* [Task objective]: Tally up the lines that include "part" and state that number by itself.

* [Provided material]:
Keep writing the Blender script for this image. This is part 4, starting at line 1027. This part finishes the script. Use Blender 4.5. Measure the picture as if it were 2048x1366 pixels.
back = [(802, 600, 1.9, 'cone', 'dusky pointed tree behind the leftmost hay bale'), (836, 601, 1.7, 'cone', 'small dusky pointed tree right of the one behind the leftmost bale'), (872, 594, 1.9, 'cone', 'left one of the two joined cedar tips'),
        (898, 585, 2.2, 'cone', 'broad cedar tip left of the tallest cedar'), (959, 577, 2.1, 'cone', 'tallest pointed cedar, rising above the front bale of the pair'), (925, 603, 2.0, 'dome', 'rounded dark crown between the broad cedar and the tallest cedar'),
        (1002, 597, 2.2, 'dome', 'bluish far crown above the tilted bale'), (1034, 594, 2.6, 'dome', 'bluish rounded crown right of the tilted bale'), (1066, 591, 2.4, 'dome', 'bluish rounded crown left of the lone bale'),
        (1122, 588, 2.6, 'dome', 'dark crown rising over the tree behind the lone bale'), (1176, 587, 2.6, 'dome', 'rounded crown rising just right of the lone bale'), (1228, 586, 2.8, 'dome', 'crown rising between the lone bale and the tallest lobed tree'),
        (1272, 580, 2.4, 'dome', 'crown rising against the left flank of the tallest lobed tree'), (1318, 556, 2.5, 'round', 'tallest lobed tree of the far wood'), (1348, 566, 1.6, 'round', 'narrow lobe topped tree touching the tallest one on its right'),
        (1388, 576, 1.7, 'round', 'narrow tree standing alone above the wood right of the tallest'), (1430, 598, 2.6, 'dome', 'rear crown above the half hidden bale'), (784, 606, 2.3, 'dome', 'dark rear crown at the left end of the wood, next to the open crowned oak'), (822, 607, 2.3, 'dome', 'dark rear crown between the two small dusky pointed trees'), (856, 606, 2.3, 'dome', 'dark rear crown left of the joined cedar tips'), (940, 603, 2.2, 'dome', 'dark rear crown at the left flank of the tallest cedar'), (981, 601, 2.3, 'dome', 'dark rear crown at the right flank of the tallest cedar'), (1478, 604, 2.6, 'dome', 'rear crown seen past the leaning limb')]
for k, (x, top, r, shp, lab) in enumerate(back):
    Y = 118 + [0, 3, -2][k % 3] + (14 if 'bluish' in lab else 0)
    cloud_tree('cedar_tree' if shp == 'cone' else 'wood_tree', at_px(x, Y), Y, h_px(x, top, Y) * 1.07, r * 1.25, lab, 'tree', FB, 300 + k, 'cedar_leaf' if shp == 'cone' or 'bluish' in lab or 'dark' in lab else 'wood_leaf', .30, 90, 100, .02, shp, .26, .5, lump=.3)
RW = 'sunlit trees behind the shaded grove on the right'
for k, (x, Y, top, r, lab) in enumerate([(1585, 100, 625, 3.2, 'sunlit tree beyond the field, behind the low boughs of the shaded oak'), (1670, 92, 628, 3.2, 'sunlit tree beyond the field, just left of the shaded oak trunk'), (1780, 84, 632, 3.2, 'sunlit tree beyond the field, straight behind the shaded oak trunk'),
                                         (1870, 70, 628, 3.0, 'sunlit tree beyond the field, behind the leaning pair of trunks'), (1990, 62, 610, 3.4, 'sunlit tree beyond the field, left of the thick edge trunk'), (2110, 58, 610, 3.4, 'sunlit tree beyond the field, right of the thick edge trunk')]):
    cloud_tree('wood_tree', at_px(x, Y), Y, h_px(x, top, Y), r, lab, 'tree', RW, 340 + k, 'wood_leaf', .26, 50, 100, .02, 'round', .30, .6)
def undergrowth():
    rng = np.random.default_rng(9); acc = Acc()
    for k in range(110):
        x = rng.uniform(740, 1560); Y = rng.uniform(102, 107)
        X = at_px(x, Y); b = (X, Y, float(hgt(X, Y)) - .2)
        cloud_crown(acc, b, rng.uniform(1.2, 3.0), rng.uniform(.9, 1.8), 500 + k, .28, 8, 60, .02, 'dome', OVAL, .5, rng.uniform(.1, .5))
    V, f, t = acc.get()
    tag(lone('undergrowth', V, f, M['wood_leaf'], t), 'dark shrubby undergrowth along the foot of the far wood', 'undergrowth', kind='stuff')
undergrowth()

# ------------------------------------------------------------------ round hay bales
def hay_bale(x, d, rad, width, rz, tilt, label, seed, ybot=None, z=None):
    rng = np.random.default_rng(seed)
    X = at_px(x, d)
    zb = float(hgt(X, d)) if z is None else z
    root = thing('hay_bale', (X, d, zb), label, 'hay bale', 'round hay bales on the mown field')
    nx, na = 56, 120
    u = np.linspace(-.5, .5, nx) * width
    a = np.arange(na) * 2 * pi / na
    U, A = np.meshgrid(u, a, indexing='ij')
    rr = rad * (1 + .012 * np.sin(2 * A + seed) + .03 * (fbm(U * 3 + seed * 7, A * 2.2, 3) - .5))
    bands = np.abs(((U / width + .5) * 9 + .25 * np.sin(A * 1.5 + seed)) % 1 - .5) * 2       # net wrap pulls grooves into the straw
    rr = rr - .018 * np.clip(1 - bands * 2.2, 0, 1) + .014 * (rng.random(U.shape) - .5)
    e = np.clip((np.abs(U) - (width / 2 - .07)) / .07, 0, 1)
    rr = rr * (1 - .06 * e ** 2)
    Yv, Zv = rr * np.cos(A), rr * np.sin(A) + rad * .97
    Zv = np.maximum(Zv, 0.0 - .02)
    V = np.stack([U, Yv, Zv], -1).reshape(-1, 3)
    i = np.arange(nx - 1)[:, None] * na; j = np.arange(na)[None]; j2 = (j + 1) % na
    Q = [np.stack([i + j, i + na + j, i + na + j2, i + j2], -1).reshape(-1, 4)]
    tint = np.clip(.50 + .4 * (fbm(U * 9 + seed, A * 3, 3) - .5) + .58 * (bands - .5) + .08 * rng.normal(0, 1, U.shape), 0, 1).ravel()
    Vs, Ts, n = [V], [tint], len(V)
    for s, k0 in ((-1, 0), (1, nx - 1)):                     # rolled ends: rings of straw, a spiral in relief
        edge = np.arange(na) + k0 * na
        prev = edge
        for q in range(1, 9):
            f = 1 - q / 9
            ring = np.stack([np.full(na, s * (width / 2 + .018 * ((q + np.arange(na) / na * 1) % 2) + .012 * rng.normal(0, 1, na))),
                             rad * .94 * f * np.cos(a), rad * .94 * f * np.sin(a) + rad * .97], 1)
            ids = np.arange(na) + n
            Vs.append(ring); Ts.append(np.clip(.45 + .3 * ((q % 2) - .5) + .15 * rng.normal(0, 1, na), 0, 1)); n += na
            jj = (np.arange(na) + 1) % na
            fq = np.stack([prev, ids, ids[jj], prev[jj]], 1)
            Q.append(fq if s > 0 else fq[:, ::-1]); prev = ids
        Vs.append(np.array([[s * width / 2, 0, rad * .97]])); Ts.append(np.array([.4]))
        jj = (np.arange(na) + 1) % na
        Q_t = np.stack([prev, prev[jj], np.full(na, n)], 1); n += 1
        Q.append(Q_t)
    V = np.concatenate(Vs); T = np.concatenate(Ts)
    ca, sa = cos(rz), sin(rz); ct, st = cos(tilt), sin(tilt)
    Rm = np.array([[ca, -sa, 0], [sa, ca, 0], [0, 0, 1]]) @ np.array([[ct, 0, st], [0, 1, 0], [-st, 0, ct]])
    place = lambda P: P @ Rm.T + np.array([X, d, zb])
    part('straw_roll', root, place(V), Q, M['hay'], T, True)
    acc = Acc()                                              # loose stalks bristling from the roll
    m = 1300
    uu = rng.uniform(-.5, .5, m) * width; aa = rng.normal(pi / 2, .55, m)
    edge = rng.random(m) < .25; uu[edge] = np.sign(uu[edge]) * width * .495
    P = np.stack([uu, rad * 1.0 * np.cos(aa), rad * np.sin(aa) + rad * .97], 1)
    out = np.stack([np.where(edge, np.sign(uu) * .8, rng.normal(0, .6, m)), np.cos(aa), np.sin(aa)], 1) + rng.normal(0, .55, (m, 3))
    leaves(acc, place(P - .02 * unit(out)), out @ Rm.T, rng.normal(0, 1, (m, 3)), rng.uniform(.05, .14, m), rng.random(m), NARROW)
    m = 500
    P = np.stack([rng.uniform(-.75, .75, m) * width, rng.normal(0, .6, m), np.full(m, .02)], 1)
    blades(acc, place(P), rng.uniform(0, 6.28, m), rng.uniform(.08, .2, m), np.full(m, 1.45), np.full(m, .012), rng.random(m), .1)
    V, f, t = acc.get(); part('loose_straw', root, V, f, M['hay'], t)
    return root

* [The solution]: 3